The six-title shortlist has been released for the 2024 Booker Prize for Fiction. The finalists each receive £2,500 (about $3,300) and a bespoke bound edition of their book. The winner, who gets a further £50,000 (about $66,070) and a trophy named Iris (after winner Iris Murdoch), will be announced on November 12 during a prize ceremony at Old Billingsgate in London. This year's shortlisted titles are:
James by Percival Everett
Orbital by Samantha Harvey
Creation Lake by Rachel Kushner
Held by Anne Michaels
The Safekeep by Yael van der Wouden
Stone Yard Devotional by Charlotte Wood
For the first time in the Booker's 55-year history, the shortlist includes five women. The prize was last won by a woman in 2019, when it was shared by Bernardine Evaristo (Girl, Woman, Other) and Margaret Atwood (The Testaments). Female writers have won 20 times since the Booker's inception in 1969.

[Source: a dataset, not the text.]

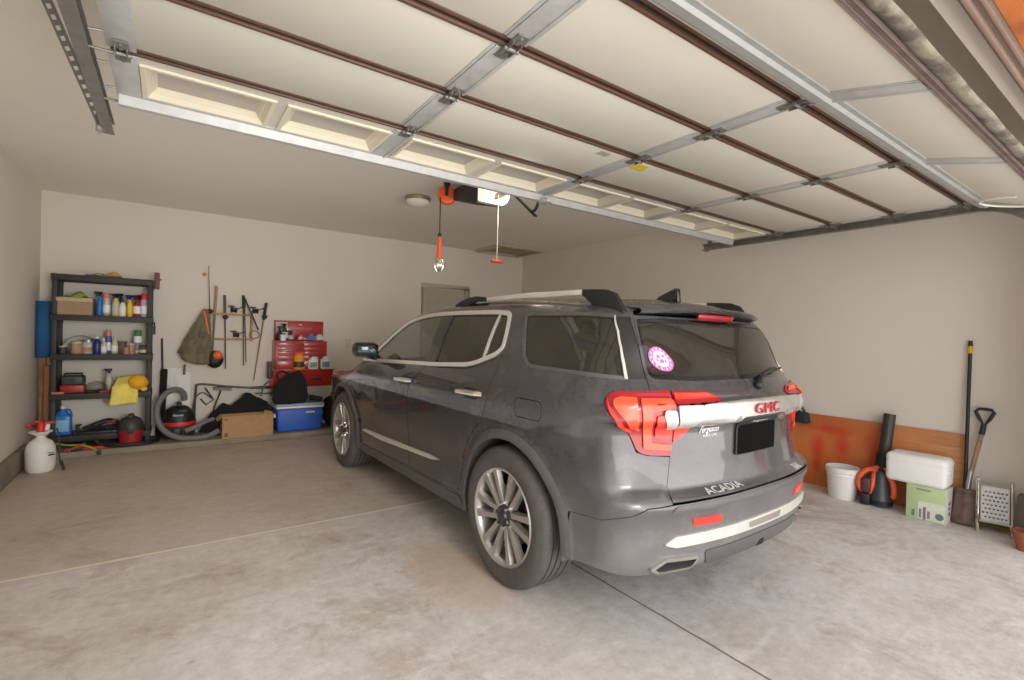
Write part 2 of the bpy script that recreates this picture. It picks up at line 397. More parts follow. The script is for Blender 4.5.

"I am enormously proud of this shortlist of six books that have lived with us," said chair of judges Edmund de Waal. "We have spent months sifting, challenging, questioning--stopped in our tracks by the power of the contemporary fiction that we have been privileged to read. And here are the books that we need you to read. Great novels can change the reader. They face up to truths and face you in their turn.
"If that sounds excessive it reflects the urgency that animates these novels. Here is storytelling in which people confront the world in all its instability and complexity. The fault lines of our times are here. Borders and time zones and generations are crossed and explored, conflicts of identity, race and sexuality are brought into renewed focus through memorable voices. The people who come alive here are damaged in ways that we come to know and respect, and we come to care passionately about their histories and relationships."